Lo sostiene con forza, anche se sa benissimo che la vita di un idolo pop non è proprio il trionfo della libertà di movimento... «A volte mi sembra di essere arruolato nell’esercito. Mi muovo con due guardie del corpo sempre appresso, non posso entrare in un negozio da solo a fare shopping o andare al cinema quando mi pare. Anche fare un giro in macchina è diventato un problema. I fan si affiancano, mi stringono al guard rail, vogliono che firmi autografi in corsa. Per non parlare del post concerto: siamo praticamente prigionieri in una stanza d’albergo. E così, mentre il mondo ci immagina persi tra donne, alcol e party, ci ritroviamo noi quattro in una stanza a far passare il tempo prima di addormentarci».

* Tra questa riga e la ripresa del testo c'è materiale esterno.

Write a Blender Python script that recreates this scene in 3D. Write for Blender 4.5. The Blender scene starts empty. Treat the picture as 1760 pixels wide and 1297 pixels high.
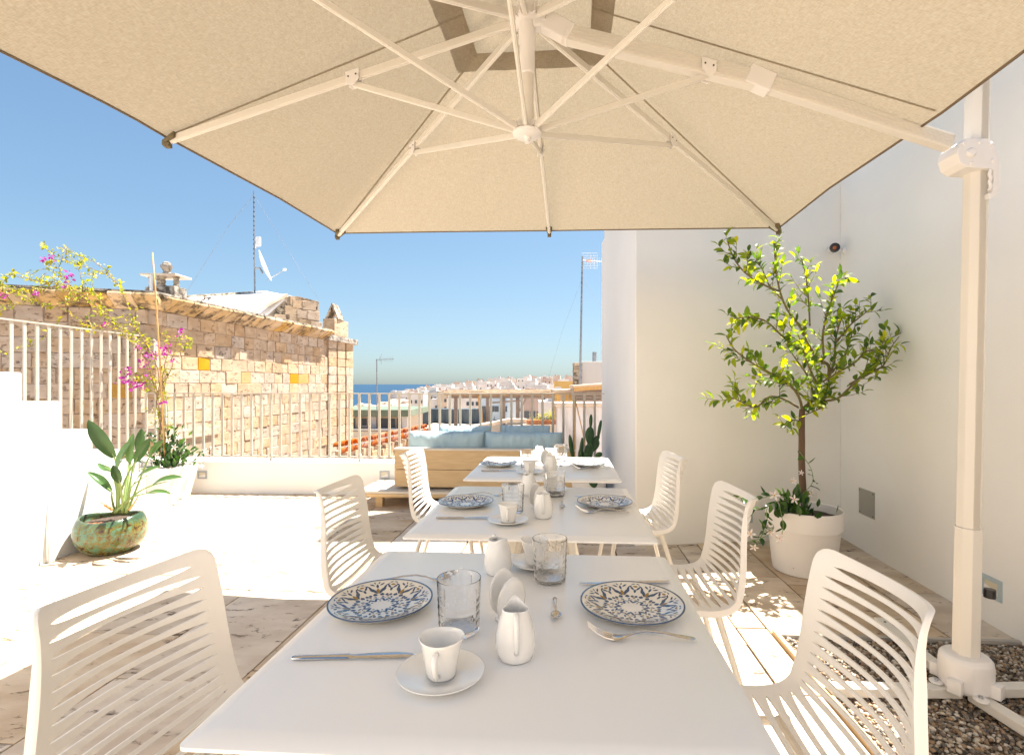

Una noia mortale, verrebbe da dire, se Tom non estraesse dal cilindro il racconto di una straordinaria notte a luci rosse. Non esattamente come ce la si aspetterebbe, però: «Ero vicino al terrazzo della mia camera in hotel. Di fronte noto una finestra aperta e un uomo di spalle in boxer. Guardo meglio e vedo che intorno a lui ci sono le gambe di una ragazza. A quel punto, smetto di sfogliare Playboy e mi concentro sulla performance. Chiamo gli altri della band e via con lo spettacolo. Per due ore hanno fatto di tutto, manco stessero cercando di mettere in pratica l’intero Kamasutra. A un certo punto Gustav (il batterista, ndr) riesce a farsi dare dalla reception il numero di telefono della ”stanza dell’amore”. E inizia a chiamare. Ma lo stallone non fa nemmeno una piega: alza il ricevitore del telefono e risponde senza interrompere quello che stava facendo. Gustav riattacca senza parole e inizia a gridare: ”Quell’uomo è il mio idolo. Dovremmo raccogliere dei soldi e infilarglieli sotto la porta della stanza. In fondo, la pay-per view a luci rosse si paga”».